Oh. And of the hundreds of NPR stations that could choose to pick up the program, less than 50 decided to air the show.
With these dynamics at play, the series lasted eight months, from February through September 1990. The Chicago Reader wrote an obituary for the program that month that detailed the last-gasp attempt for the show to acquire CPB funding to save it from extinction. Unfortunately, as Michael Miner snarkily wrote in the piece, it didn’t work out.
For tonight, monitoring the show at Murray Street, was Rick Madden, director of the radio program fund of the Corporation for Public Broadcasting. Madden controls $4 million in grants. Three times, when Heat was just a proposal, CPB had refused to fund it. Now that the show was on the air everyone was hoping CPB would finally reach into its pockets. Madden came by because Heat is not carried in Washington and he wanted to get a feel for the program. When he disappeared into the night, unimpressed, Rathe had the desperate sense of half a million dollars vanishing with him. A few days later, Rathe and NPR agreed to pull the plug.
In the end, Heat was ignored by most and loved by a few. But those who loved it really loved it. Enough so that it received a George Foster Peabody Award in 1991.
The one thing that can be said about Heat is that it was not predictable. Perhaps that’s a gross understatement.
You can listen to several shows on the PRX site, including an interview with George Carlin and programs that featured performances by Dr. John, bluesman Mose Allison, and South African musician Johnny Clegg.

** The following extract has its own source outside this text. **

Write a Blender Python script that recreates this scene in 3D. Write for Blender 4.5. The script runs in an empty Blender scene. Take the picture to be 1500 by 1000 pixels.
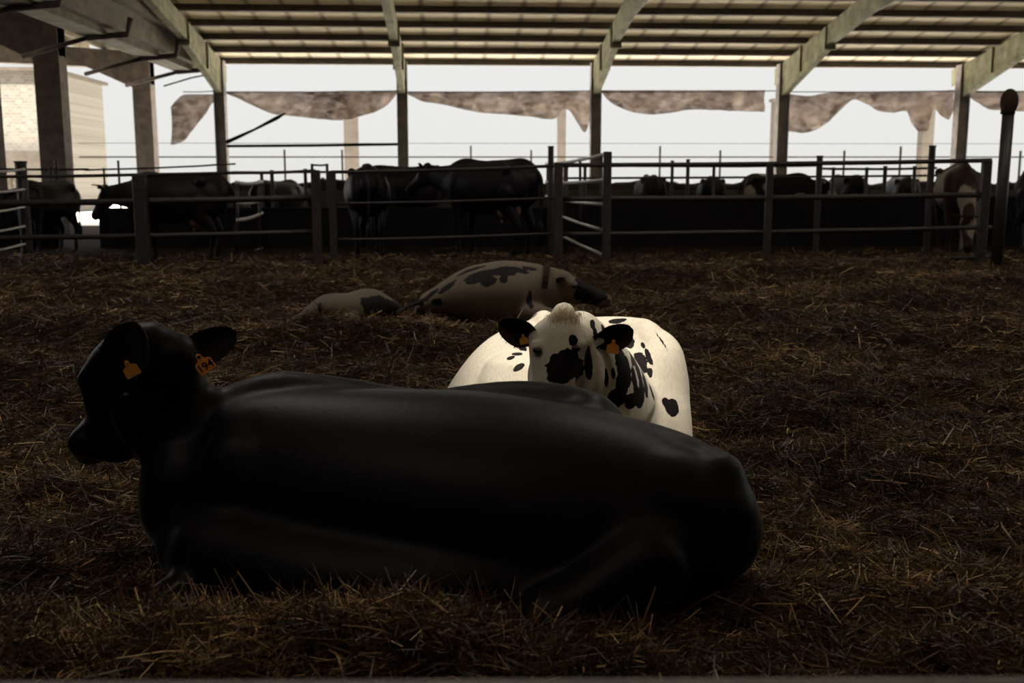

There’s also a downright wild program featuring Harvard Divinity Professor Harvey Cox guiding listeners through what the end of the world might look like. This same program featured readings by New York actor David Warrilow from T.S. Elliot and the book of Mormon.
I also found two clips on Soundcloud of a program that featured Captain Beefheart band member Gary Clark and singer and writer Nick Cave. It gives you a pretty good taste of what Heat was all about and why it probably didn’t work so well on public radio in 1990.
This is part one.
This is part two.
The program was an experiment that never really had a chance to succeed, given the economics of public radio. So it was kind of like opening an Art House movie theater inside a Chuck E. Cheese.
Perhaps today, some variation of Heat might work as a podcast. However, it was a costly experiment thirty years ago; I find it difficult to think that it would succeed today, given the limited resources across the industry.
All three of these examples had the noblest intentions. But when it came down to it, they didn’t work out.
What I think is important to remember is that many of our successes have come from small ideas that became big things.
Take the idea of the Tiny Desk Concert.
Bob Boilen and Stephen Thompson at NPR started with a small idea in 2008. As of last month, more than 800 concerts in the series have been viewed a collective two billion times on YouTube.
What other examples do you have that might fit into the “turkey” category?
Better yet, what fits into the category of a small idea with huge results, leave a comment with your thoughts.
Thanks for your indulgence with this week’s special Thanksgiving weekend edition of Three Things, and have a Happy Thanksgiving weekend.
“Sounds terrible, tastes terrific.”
The actors included the late Edward Asner, Jonathan Banks (best known today as Mike Ehrmantraut from Breaking Bad and Better Call Saul), Ed Begley, Jr, Dan Castellaneta (the voice of Homer Simpson then and now), the late Ann Meara, Emily Bergl, and Clea Lewis. Bob Edwards and Susan Stamberg also appeared in cameo roles in the radio play.
Obviously, the other was Car Talk.
The World Theater was renamed in 1994, this time for author F. Scott Fitzgerald, a native of Saint Paul.
The “new” show was not necessarily well-received, as detailed in this Washington Post story.
Another may have been Fair Game with Faith Salie, which PRI distributed from 2007 - 2008.
Other producers included Ted Bonnitt, Eileen Delahunty, Ellen Dennis, Donna Gallers, Nick Hill, Brad Klein, Susanna Nicholson, Doris Ung, and Derek Vaillant.